◆ Exercise requirements ◆
Each line below should be quoted exactly, please.

◆ Data provided ◆
=====
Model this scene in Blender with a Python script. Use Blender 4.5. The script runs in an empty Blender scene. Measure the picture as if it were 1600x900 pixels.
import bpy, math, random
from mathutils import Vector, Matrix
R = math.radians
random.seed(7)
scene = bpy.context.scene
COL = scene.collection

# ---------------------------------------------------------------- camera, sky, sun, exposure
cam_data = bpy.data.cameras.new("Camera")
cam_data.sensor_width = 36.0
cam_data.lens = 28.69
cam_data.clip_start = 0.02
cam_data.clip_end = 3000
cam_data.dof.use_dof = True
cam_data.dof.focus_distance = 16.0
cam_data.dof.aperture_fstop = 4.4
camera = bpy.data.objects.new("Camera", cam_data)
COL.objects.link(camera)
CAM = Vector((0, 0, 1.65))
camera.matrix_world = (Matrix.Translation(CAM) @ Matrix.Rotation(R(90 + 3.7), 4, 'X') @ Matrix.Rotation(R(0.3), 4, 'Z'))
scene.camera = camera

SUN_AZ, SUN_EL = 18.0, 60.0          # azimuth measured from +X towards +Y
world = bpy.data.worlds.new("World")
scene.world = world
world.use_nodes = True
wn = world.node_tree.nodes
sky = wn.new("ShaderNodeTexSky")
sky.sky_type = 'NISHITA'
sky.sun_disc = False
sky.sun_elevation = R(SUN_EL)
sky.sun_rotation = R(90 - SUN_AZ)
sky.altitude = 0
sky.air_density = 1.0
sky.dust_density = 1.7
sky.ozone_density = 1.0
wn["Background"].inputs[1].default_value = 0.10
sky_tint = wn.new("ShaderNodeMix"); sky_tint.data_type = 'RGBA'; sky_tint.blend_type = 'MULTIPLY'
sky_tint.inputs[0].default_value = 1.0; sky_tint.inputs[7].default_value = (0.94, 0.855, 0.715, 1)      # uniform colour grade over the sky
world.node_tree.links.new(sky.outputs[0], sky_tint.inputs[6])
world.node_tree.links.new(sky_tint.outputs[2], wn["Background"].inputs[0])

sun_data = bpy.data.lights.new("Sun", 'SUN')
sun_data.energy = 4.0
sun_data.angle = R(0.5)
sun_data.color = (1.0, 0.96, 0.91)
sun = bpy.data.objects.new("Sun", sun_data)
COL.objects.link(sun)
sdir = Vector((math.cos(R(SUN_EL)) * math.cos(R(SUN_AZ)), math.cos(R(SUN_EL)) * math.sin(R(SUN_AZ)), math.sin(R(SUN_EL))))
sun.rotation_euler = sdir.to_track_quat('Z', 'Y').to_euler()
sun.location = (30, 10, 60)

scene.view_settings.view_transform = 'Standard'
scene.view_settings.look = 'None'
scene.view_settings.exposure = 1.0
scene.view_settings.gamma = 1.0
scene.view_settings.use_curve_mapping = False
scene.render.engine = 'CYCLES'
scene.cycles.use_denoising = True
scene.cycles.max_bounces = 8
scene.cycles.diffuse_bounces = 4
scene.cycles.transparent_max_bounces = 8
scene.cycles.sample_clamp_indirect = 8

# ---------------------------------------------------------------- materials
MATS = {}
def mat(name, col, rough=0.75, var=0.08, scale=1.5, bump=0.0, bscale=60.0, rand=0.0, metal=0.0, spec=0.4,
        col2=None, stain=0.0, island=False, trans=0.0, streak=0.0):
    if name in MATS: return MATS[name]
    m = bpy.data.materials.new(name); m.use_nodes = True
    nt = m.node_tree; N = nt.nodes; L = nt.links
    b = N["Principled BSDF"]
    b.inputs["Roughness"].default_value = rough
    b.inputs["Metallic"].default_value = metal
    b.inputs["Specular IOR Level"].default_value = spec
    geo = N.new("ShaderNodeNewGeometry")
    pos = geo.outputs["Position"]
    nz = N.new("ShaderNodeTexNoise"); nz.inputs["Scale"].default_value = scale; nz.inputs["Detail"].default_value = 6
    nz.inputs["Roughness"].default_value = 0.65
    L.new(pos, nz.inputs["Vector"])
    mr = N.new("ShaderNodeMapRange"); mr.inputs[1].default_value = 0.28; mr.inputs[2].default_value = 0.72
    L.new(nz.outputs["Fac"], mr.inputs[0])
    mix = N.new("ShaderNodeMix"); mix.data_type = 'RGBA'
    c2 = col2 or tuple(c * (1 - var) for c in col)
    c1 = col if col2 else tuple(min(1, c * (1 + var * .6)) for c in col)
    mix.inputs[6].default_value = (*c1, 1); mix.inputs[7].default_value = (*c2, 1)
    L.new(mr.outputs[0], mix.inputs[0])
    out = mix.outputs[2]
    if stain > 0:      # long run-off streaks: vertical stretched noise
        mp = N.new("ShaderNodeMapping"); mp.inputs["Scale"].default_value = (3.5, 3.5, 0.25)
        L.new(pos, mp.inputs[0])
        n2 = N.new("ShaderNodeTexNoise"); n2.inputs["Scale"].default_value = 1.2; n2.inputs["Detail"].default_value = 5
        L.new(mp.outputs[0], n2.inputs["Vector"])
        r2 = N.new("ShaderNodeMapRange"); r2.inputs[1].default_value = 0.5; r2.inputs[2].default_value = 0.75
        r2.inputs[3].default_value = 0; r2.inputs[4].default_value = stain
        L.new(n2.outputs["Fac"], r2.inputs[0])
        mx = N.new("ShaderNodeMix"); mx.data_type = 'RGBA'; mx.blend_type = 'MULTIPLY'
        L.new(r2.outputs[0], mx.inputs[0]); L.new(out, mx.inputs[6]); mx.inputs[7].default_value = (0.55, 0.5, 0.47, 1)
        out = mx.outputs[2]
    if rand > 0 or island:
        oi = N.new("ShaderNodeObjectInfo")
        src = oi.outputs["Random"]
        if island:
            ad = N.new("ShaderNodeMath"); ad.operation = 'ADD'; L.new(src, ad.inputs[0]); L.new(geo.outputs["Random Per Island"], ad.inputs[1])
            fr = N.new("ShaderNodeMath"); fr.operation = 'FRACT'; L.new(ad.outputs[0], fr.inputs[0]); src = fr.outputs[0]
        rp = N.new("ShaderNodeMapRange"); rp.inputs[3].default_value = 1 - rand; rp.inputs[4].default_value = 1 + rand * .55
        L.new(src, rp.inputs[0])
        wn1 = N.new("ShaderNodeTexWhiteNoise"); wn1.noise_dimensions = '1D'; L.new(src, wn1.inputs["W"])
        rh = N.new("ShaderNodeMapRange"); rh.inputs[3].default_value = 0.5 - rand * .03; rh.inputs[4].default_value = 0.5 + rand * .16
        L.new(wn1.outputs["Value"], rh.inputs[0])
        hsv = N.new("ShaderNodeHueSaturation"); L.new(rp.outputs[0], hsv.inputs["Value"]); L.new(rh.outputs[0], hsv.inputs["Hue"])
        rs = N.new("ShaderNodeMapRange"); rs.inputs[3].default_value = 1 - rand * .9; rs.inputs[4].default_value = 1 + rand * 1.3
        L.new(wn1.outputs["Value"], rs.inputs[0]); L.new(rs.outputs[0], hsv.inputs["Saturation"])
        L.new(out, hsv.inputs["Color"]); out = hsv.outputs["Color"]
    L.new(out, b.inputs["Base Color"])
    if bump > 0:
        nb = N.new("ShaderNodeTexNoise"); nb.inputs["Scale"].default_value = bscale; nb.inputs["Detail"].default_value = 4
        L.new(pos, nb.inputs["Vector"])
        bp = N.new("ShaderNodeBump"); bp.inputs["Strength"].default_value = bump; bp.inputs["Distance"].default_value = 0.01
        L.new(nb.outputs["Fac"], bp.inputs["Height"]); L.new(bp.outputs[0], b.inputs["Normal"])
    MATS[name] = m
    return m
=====
◆ Result below ◆
Model this scene in Blender with a Python script. Use Blender 4.5. The script runs in an empty Blender scene. Measure the picture as if it were 1600x900 pixels.
import bpy, math, random
from mathutils import Vector, Matrix
R = math.radians
random.seed(7)
scene = bpy.context.scene
COL = scene.collection

# ---------------------------------------------------------------- camera, sky, sun, exposure
cam_data = bpy.data.cameras.new("Camera")
cam_data.sensor_width = 36.0
cam_data.lens = 28.69
cam_data.clip_start = 0.02
cam_data.clip_end = 3000
cam_data.dof.use_dof = True
cam_data.dof.focus_distance = 16.0
cam_data.dof.aperture_fstop = 4.4
camera = bpy.data.objects.new("Camera", cam_data)
COL.objects.link(camera)
CAM = Vector((0, 0, 1.65))
camera.matrix_world = (Matrix.Translation(CAM) @ Matrix.Rotation(R(90 + 3.7), 4, 'X') @ Matrix.Rotation(R(0.3), 4, 'Z'))
scene.camera = camera

SUN_AZ, SUN_EL = 18.0, 60.0          # azimuth measured from +X towards +Y
world = bpy.data.worlds.new("World")
scene.world = world
world.use_nodes = True
wn = world.node_tree.nodes
sky = wn.new("ShaderNodeTexSky")
sky.sky_type = 'NISHITA'
sky.sun_disc = False
sky.sun_elevation = R(SUN_EL)
sky.sun_rotation = R(90 - SUN_AZ)
sky.altitude = 0
sky.air_density = 1.0
sky.dust_density = 1.7
sky.ozone_density = 1.0
wn["Background"].inputs[1].default_value = 0.10
sky_tint = wn.new("ShaderNodeMix"); sky_tint.data_type = 'RGBA'; sky_tint.blend_type = 'MULTIPLY'
sky_tint.inputs[0].default_value = 1.0; sky_tint.inputs[7].default_value = (0.94, 0.855, 0.715, 1)      # uniform colour grade over the sky
world.node_tree.links.new(sky.outputs[0], sky_tint.inputs[6])
world.node_tree.links.new(sky_tint.outputs[2], wn["Background"].inputs[0])

sun_data = bpy.data.lights.new("Sun", 'SUN')
sun_data.energy = 4.0
sun_data.angle = R(0.5)
sun_data.color = (1.0, 0.96, 0.91)
sun = bpy.data.objects.new("Sun", sun_data)
COL.objects.link(sun)
sdir = Vector((math.cos(R(SUN_EL)) * math.cos(R(SUN_AZ)), math.cos(R(SUN_EL)) * math.sin(R(SUN_AZ)), math.sin(R(SUN_EL))))
sun.rotation_euler = sdir.to_track_quat('Z', 'Y').to_euler()
sun.location = (30, 10, 60)

scene.view_settings.view_transform = 'Standard'
scene.view_settings.look = 'None'
scene.view_settings.exposure = 1.0
scene.view_settings.gamma = 1.0
scene.view_settings.use_curve_mapping = False
scene.render.engine = 'CYCLES'
scene.cycles.use_denoising = True
scene.cycles.max_bounces = 8
scene.cycles.diffuse_bounces = 4
scene.cycles.transparent_max_bounces = 8
scene.cycles.sample_clamp_indirect = 8

# ---------------------------------------------------------------- materials
MATS = {}
def mat(name, col, rough=0.75, var=0.08, scale=1.5, bump=0.0, bscale=60.0, rand=0.0, metal=0.0, spec=0.4,
        col2=None, stain=0.0, island=False, trans=0.0, streak=0.0):
    if name in MATS: return MATS[name]
    m = bpy.data.materials.new(name); m.use_nodes = True
    nt = m.node_tree; N = nt.nodes; L = nt.links
    b = N["Principled BSDF"]
    b.inputs["Roughness"].default_value = rough
    b.inputs["Metallic"].default_value = metal
    b.inputs["Specular IOR Level"].default_value = spec
    geo = N.new("ShaderNodeNewGeometry")
    pos = geo.outputs["Position"]
    nz = N.new("ShaderNodeTexNoise"); nz.inputs["Scale"].default_value = scale; nz.inputs["Detail"].default_value = 6
    nz.inputs["Roughness"].default_value = 0.65
    L.new(pos, nz.inputs["Vector"])
    mr = N.new("ShaderNodeMapRange"); mr.inputs[1].default_value = 0.28; mr.inputs[2].default_value = 0.72
    L.new(nz.outputs["Fac"], mr.inputs[0])
    mix = N.new("ShaderNodeMix"); mix.data_type = 'RGBA'
    c2 = col2 or tuple(c * (1 - var) for c in col)
    c1 = col if col2 else tuple(min(1, c * (1 + var * .6)) for c in col)
    mix.inputs[6].default_value = (*c1, 1); mix.inputs[7].default_value = (*c2, 1)
    L.new(mr.outputs[0], mix.inputs[0])
    out = mix.outputs[2]
    if stain > 0:      # long run-off streaks: vertical stretched noise
        mp = N.new("ShaderNodeMapping"); mp.inputs["Scale"].default_value = (3.5, 3.5, 0.25)
        L.new(pos, mp.inputs[0])
        n2 = N.new("ShaderNodeTexNoise"); n2.inputs["Scale"].default_value = 1.2; n2.inputs["Detail"].default_value = 5
        L.new(mp.outputs[0], n2.inputs["Vector"])
        r2 = N.new("ShaderNodeMapRange"); r2.inputs[1].default_value = 0.5; r2.inputs[2].default_value = 0.75
        r2.inputs[3].default_value = 0; r2.inputs[4].default_value = stain
        L.new(n2.outputs["Fac"], r2.inputs[0])
        mx = N.new("ShaderNodeMix"); mx.data_type = 'RGBA'; mx.blend_type = 'MULTIPLY'
        L.new(r2.outputs[0], mx.inputs[0]); L.new(out, mx.inputs[6]); mx.inputs[7].default_value = (0.55, 0.5, 0.47, 1)
        out = mx.outputs[2]
    if rand > 0 or island:
        oi = N.new("ShaderNodeObjectInfo")
        src = oi.outputs["Random"]
        if island:
            ad = N.new("ShaderNodeMath"); ad.operation = 'ADD'; L.new(src, ad.inputs[0]); L.new(geo.outputs["Random Per Island"], ad.inputs[1])
            fr = N.new("ShaderNodeMath"); fr.operation = 'FRACT'; L.new(ad.outputs[0], fr.inputs[0]); src = fr.outputs[0]
        rp = N.new("ShaderNodeMapRange"); rp.inputs[3].default_value = 1 - rand; rp.inputs[4].default_value = 1 + rand * .55
        L.new(src, rp.inputs[0])
        wn1 = N.new("ShaderNodeTexWhiteNoise"); wn1.noise_dimensions = '1D'; L.new(src, wn1.inputs["W"])
        rh = N.new("ShaderNodeMapRange"); rh.inputs[3].default_value = 0.5 - rand * .03; rh.inputs[4].default_value = 0.5 + rand * .16
        L.new(wn1.outputs["Value"], rh.inputs[0])
        hsv = N.new("ShaderNodeHueSaturation"); L.new(rp.outputs[0], hsv.inputs["Value"]); L.new(rh.outputs[0], hsv.inputs["Hue"])
        rs = N.new("ShaderNodeMapRange"); rs.inputs[3].default_value = 1 - rand * .9; rs.inputs[4].default_value = 1 + rand * 1.3
        L.new(wn1.outputs["Value"], rs.inputs[0]); L.new(rs.outputs[0], hsv.inputs["Saturation"])
        L.new(out, hsv.inputs["Color"]); out = hsv.outputs["Color"]
    L.new(out, b.inputs["Base Color"])
    if bump > 0:
        nb = N.new("ShaderNodeTexNoise"); nb.inputs["Scale"].default_value = bscale; nb.inputs["Detail"].default_value = 4
        L.new(pos, nb.inputs["Vector"])
        bp = N.new("ShaderNodeBump"); bp.inputs["Strength"].default_value = bump; bp.inputs["Distance"].default_value = 0.01
        L.new(nb.outputs["Fac"], bp.inputs["Height"]); L.new(bp.outputs[0], b.inputs["Normal"])
    MATS[name] = m
    return m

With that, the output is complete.